Чтобы завершить картину общественно-гастрономической жизни в кафе, отметим еще два важных места в Доме журналиста, это ресторан и пивной бар. Ресторан был небольшой, изрядно посещаемый с прекрасной кухней и довольно недорогой.  Ресторан был весьма демократичен, кроме небольшого закутка, где, как правило, восседал бессменный директор Дома и адмирал в отставке (естественно по политической линии) Золин и приглашенные им лица, иногда известные в журналистике, но чаще директора магазинов и прочие нужные люди.
По поводу пивного бара, особых комментариев не имею, так как в те времена пиво не любил. Однако, он был весьма посещаем, пиво там было всегда свежее и по вкусу превосходное (по отзывам знатоков и завсегдатаев).
По части закрытых мероприятий Дом не отставал от ЦДЛ. Так однажды, совершенно неожиданно во время нашего там «заседания», среди публики прошла информация, что через 10 мин. покажут фильм про агентурную разведку. Мы только-что посмотрели «Щит и меч» и я бы не сказал, что мы понеслись в кинозал сломя голову. Однако, первые же кадры нас поразили и игрой актеров и какой-то необычайной достоверностью, напоминающей документальные съемки. Это был один из первых показов фильма «Мертвый сезон» Саввы Кулиша. Все наши группы спускались из зала в любимое кафе ошарашено молчаливые. Только расселись, как начался невообразимый гвалт, который тут же прекратился, как только мы увидели спускавшего по лестнице актера, игравшего роль начальника британской контрразведки. Эффект присутствия был полнейший, дальше началось сумбурное обсуждение увиденного, носившее исключительно положительный характер.
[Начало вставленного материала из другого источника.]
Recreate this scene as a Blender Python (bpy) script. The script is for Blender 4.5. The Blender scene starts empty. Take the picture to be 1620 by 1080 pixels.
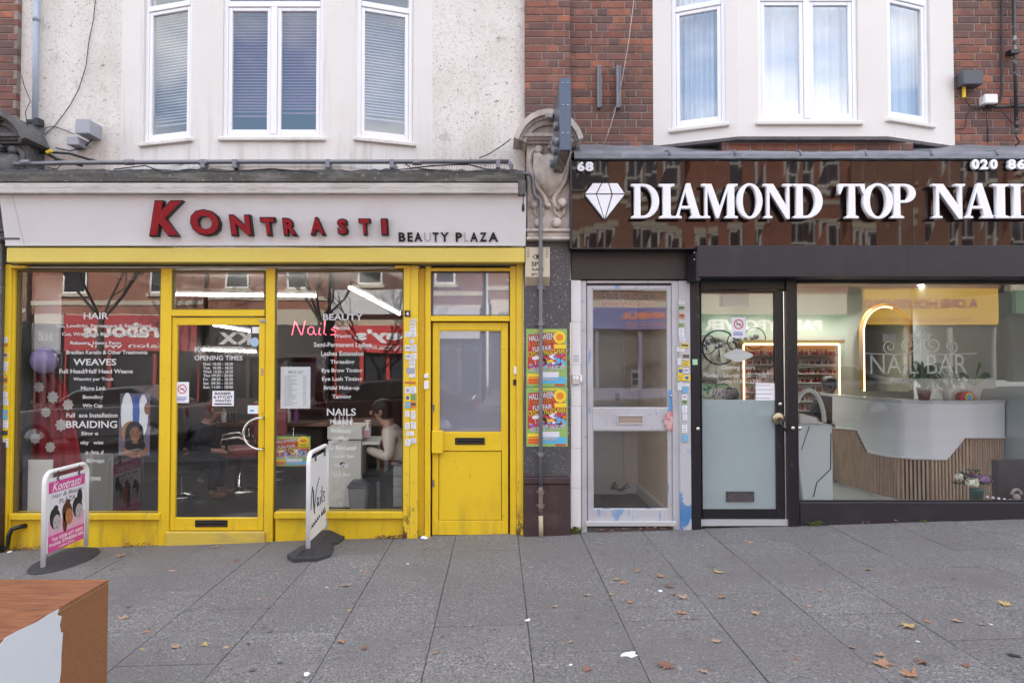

Потом были еще очень недурные фильмы, но уже такого впечатления больше не было.
Кстати, с Саввой Кулишом в те времена представился случай познакомиться поближе. Однажды Дима объявил, что Кулиш изъявил желание углубить свои знания английского, точнее его американского варианта, с Диминой помощью, поскольку его языковый класс и педагогическое мастерство в описываемых кругах были широко известны. Встреча была назначена в ресторане «Центральный». После представления Савва заказал разумное количество водочки и селедку со сливочным маслом и холодной картошкой. Пока шли договорные процессы, продукт потреблялся, но Савва при этом избрал меня в  качестве ученика по методе его потребления, обнаружив при этом глубокое знание предмета. Я все время пытался свернуть тему на процесс съемки и особенно на его общение с Кимом Филби. Про Филби мне удалось вырвать из киномастера, что это человек эпохи Возрождения и, что они проговорили всю ночь в поезде Москва-Ленинград, а о чем все было скрыто картофельно-селедочным фоном, как и все тайны съемочного процесса.
Таким образом, оглядываясь назад можно сказать, что моя  жизнь в Москве, которая в заголовке иронически названа «светской», была довольно интересной и достаточно интеллектуальной и все это на фоне интенсивной работы над диссертацией. Естественно, что этот образ жизни менять на унылое пребывание в офицерском общежитии на станции Болшево Ярославской железной дороги (хотя и платили там больше и должность была подполковничья) не было никакого желания. Поэтому завершив оформление документов по диссертации в Академии и отправив их в ВАК, я приступил к исполнению должности инженера-испытателя 24 отдела второго управления в качестве маленького винтика большой космической машины.